— START —
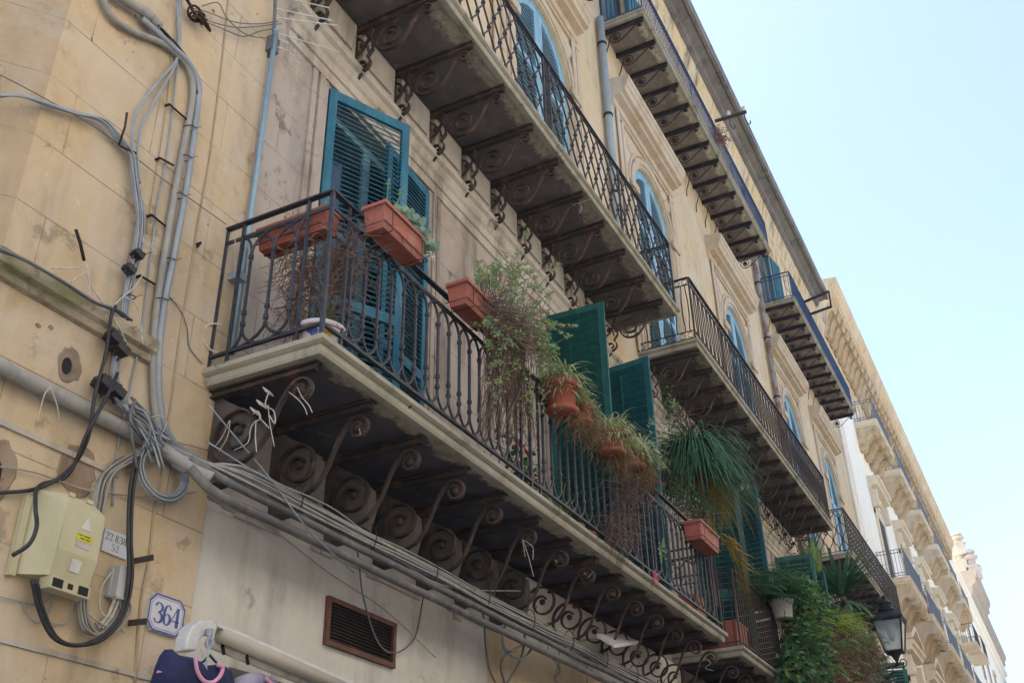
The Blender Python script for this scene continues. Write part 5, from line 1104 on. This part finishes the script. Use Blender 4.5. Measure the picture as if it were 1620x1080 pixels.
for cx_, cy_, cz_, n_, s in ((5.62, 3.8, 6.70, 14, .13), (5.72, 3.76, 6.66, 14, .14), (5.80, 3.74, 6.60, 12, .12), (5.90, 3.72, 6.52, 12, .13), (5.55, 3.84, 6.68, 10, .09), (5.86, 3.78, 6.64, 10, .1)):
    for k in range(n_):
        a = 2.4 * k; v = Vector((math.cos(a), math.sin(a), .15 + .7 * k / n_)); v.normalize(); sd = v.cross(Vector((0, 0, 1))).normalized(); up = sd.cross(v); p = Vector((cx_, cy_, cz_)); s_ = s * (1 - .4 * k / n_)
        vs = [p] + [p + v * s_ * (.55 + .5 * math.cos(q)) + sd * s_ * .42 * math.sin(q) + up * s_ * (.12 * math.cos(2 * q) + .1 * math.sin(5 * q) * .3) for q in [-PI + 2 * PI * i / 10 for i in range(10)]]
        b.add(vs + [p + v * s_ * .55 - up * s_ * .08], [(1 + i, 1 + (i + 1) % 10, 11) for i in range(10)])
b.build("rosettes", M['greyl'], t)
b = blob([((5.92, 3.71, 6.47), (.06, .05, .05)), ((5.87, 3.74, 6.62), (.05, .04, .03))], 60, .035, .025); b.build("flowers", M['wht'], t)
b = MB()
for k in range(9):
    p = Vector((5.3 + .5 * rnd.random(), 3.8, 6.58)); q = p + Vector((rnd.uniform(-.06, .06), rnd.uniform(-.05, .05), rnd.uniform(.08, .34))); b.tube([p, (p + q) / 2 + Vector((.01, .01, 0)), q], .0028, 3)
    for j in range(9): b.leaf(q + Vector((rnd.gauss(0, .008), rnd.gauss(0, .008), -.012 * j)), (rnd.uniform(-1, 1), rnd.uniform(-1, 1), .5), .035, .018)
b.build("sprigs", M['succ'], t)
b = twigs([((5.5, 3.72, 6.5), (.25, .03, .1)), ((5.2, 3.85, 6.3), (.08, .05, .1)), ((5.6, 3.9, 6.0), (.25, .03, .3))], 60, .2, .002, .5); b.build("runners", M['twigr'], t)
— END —
— START —
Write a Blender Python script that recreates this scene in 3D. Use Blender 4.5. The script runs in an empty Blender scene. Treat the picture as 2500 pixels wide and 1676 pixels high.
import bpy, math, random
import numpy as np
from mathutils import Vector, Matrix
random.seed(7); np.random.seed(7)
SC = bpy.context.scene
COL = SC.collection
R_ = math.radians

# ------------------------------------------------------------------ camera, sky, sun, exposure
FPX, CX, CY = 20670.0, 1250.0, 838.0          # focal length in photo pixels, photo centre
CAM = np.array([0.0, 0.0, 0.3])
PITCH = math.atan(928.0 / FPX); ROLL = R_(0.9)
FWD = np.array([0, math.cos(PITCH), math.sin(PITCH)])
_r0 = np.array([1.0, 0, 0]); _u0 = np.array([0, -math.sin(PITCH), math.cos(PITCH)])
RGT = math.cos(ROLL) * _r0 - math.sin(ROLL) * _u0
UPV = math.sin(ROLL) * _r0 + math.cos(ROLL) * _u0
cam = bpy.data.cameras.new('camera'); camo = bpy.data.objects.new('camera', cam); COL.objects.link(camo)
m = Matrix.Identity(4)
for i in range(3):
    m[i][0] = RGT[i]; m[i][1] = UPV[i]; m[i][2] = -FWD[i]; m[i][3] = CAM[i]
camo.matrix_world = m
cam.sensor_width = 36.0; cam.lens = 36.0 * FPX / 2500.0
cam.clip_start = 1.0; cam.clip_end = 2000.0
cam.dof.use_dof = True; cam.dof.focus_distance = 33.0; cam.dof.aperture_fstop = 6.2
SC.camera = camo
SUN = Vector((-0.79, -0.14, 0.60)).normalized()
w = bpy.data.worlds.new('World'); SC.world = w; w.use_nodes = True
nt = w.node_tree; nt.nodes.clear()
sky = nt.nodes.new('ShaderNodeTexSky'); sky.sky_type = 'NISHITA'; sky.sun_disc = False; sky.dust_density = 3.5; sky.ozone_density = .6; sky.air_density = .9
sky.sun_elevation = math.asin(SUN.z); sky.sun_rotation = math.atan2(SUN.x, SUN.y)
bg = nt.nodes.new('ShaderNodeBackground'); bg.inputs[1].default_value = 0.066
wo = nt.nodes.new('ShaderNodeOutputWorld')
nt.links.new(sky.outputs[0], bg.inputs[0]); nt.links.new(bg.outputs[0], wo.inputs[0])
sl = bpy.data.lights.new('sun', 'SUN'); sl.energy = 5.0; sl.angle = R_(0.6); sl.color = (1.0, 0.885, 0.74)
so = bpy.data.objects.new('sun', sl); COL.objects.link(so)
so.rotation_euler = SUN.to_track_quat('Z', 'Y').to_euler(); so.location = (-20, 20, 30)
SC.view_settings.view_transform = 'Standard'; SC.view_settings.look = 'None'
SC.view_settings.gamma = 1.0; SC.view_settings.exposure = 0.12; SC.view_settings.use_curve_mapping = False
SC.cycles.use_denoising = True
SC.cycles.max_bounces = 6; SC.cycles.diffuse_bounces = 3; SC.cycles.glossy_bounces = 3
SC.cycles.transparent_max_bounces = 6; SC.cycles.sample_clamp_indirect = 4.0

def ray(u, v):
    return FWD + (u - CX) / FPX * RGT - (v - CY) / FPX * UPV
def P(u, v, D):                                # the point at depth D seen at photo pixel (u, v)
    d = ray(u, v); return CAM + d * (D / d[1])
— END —
▸ **Problem to work on**: Starting at the line that contains "Write a Blender" and ending at the line that contains "R_ = math.radians", retype each line exactly; omit everything outside that range.

▸ **Correct response**:
Write a Blender Python script that recreates this scene in 3D. Use Blender 4.5. The script runs in an empty Blender scene. Treat the picture as 2500 pixels wide and 1676 pixels high.
import bpy, math, random
import numpy as np
from mathutils import Vector, Matrix
random.seed(7); np.random.seed(7)
SC = bpy.context.scene
COL = SC.collection
R_ = math.radians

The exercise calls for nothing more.